§ **Given entries**:
= = = = =

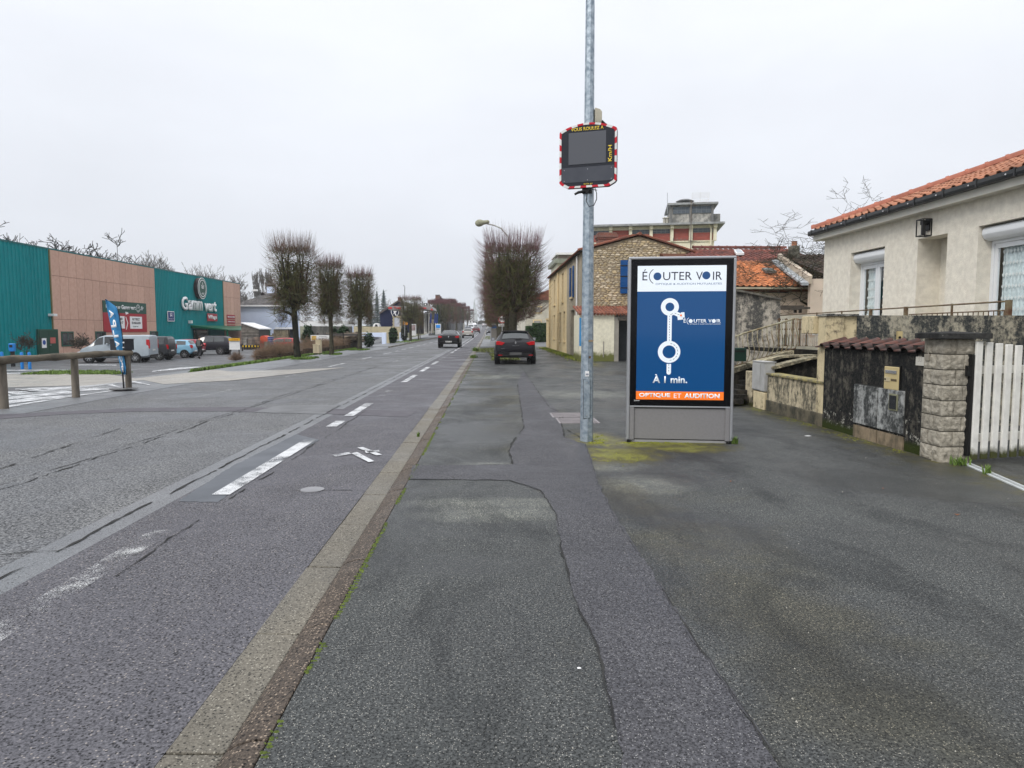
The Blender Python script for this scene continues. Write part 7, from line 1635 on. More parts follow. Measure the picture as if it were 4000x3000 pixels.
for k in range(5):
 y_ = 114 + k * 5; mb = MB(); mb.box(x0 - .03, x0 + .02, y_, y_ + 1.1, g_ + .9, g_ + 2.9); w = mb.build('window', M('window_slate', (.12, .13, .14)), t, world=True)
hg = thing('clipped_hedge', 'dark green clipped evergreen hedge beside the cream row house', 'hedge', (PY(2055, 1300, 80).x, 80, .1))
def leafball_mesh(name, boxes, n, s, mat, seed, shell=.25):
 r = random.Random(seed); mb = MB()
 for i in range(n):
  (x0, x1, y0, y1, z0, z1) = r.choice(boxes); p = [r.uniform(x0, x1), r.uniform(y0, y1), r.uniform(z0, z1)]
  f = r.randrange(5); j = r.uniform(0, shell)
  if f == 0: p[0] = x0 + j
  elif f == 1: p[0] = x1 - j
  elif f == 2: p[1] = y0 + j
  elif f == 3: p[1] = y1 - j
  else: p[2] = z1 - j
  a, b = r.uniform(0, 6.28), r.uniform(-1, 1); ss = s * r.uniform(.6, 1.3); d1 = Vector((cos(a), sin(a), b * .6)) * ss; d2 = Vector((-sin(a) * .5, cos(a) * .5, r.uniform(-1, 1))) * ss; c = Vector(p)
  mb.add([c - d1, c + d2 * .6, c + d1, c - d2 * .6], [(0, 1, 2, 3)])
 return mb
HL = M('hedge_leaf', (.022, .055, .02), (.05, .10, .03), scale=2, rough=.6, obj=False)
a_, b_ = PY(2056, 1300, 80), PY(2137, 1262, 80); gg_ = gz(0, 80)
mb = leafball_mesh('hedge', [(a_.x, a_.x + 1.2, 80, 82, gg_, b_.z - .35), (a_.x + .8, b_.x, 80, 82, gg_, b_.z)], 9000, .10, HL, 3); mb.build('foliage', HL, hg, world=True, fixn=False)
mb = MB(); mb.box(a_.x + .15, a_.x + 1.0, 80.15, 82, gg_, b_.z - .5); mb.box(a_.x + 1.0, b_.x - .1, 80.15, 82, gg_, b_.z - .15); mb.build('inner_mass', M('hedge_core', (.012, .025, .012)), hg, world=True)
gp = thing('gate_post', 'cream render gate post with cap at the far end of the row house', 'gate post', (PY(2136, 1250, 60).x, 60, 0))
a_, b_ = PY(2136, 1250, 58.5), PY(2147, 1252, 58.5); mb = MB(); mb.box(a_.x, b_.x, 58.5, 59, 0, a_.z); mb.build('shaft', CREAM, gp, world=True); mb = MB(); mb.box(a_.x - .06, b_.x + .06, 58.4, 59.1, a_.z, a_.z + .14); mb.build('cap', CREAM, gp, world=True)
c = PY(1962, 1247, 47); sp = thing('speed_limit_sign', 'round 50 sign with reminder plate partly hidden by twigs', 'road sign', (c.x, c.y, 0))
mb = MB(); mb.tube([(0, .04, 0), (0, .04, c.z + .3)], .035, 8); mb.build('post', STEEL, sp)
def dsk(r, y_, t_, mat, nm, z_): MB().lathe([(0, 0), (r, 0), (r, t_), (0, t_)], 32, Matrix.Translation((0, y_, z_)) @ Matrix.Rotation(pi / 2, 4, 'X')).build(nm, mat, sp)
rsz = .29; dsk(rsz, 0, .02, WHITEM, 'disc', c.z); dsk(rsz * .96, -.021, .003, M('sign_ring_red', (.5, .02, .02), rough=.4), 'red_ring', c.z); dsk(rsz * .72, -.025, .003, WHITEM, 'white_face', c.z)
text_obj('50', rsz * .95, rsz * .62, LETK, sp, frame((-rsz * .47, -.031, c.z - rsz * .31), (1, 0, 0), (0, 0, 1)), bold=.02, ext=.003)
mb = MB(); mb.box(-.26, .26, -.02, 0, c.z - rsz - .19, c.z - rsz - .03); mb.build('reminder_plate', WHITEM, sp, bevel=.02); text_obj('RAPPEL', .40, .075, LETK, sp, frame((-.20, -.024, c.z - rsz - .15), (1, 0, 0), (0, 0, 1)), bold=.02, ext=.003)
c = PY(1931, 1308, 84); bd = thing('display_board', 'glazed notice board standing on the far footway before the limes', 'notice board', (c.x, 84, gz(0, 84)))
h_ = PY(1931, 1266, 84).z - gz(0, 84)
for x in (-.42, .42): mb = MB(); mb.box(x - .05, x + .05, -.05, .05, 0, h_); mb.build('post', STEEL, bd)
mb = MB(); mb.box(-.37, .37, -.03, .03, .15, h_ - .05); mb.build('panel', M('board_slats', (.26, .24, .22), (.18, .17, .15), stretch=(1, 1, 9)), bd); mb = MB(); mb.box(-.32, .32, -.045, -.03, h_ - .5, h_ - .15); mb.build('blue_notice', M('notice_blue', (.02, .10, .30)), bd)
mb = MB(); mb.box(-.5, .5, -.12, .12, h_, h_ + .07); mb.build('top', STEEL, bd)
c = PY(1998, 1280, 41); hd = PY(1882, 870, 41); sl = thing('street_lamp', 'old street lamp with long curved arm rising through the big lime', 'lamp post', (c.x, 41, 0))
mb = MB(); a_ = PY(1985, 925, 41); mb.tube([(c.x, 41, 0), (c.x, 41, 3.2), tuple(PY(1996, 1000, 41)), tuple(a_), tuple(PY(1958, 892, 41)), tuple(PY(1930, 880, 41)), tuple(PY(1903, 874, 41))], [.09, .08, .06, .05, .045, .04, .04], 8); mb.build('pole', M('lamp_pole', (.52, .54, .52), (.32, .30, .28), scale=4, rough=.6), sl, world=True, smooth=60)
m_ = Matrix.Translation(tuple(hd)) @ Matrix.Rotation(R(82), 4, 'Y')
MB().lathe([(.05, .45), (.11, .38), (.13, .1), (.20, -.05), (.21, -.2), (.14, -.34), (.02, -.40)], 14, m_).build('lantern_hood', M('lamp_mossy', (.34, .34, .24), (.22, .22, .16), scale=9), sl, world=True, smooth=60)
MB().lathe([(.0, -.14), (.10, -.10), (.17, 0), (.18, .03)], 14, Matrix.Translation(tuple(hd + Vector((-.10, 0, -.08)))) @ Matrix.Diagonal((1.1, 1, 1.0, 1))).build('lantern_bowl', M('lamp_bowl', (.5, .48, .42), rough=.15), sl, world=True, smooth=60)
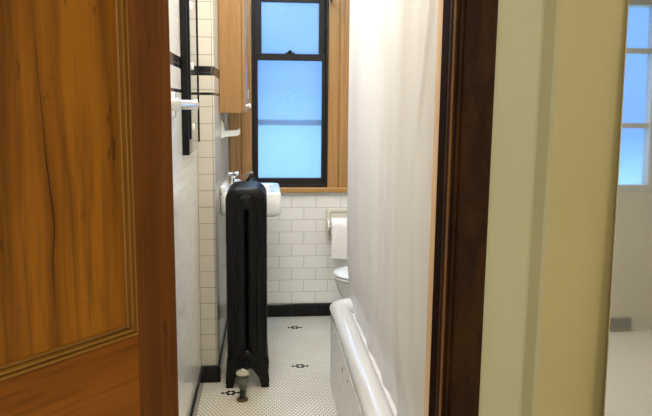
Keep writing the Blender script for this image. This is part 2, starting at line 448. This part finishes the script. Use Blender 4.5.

= = = = =

§ **Exercise description**: Up to and including the line with "mb = leafball_mesh('hedge', [(a_.x, a_.x", copy the data above from its first line. Skip pictures.

§ **Finished task**:
The Blender Python script for this scene continues. Write part 7, from line 1635 on. More parts follow. Measure the picture as if it were 4000x3000 pixels.
for k in range(5):
 y_ = 114 + k * 5; mb = MB(); mb.box(x0 - .03, x0 + .02, y_, y_ + 1.1, g_ + .9, g_ + 2.9); w = mb.build('window', M('window_slate', (.12, .13, .14)), t, world=True)
hg = thing('clipped_hedge', 'dark green clipped evergreen hedge beside the cream row house', 'hedge', (PY(2055, 1300, 80).x, 80, .1))
def leafball_mesh(name, boxes, n, s, mat, seed, shell=.25):
 r = random.Random(seed); mb = MB()
 for i in range(n):
  (x0, x1, y0, y1, z0, z1) = r.choice(boxes); p = [r.uniform(x0, x1), r.uniform(y0, y1), r.uniform(z0, z1)]
  f = r.randrange(5); j = r.uniform(0, shell)
  if f == 0: p[0] = x0 + j
  elif f == 1: p[0] = x1 - j
  elif f == 2: p[1] = y0 + j
  elif f == 3: p[1] = y1 - j
  else: p[2] = z1 - j
  a, b = r.uniform(0, 6.28), r.uniform(-1, 1); ss = s * r.uniform(.6, 1.3); d1 = Vector((cos(a), sin(a), b * .6)) * ss; d2 = Vector((-sin(a) * .5, cos(a) * .5, r.uniform(-1, 1))) * ss; c = Vector(p)
  mb.add([c - d1, c + d2 * .6, c + d1, c - d2 * .6], [(0, 1, 2, 3)])
 return mb
HL = M('hedge_leaf', (.022, .055, .02), (.05, .10, .03), scale=2, rough=.6, obj=False)
a_, b_ = PY(2056, 1300, 80), PY(2137, 1262, 80); gg_ = gz(0, 80)
mb = leafball_mesh('hedge', [(a_.x, a_.x + 1.2, 80, 82, gg_, b_.z - .35), (a_.x + .8, b_.x, 80, 82, gg_, b_.z)], 9000, .10, HL, 3); mb.build('foliage', HL, hg, world=True, fixn=False)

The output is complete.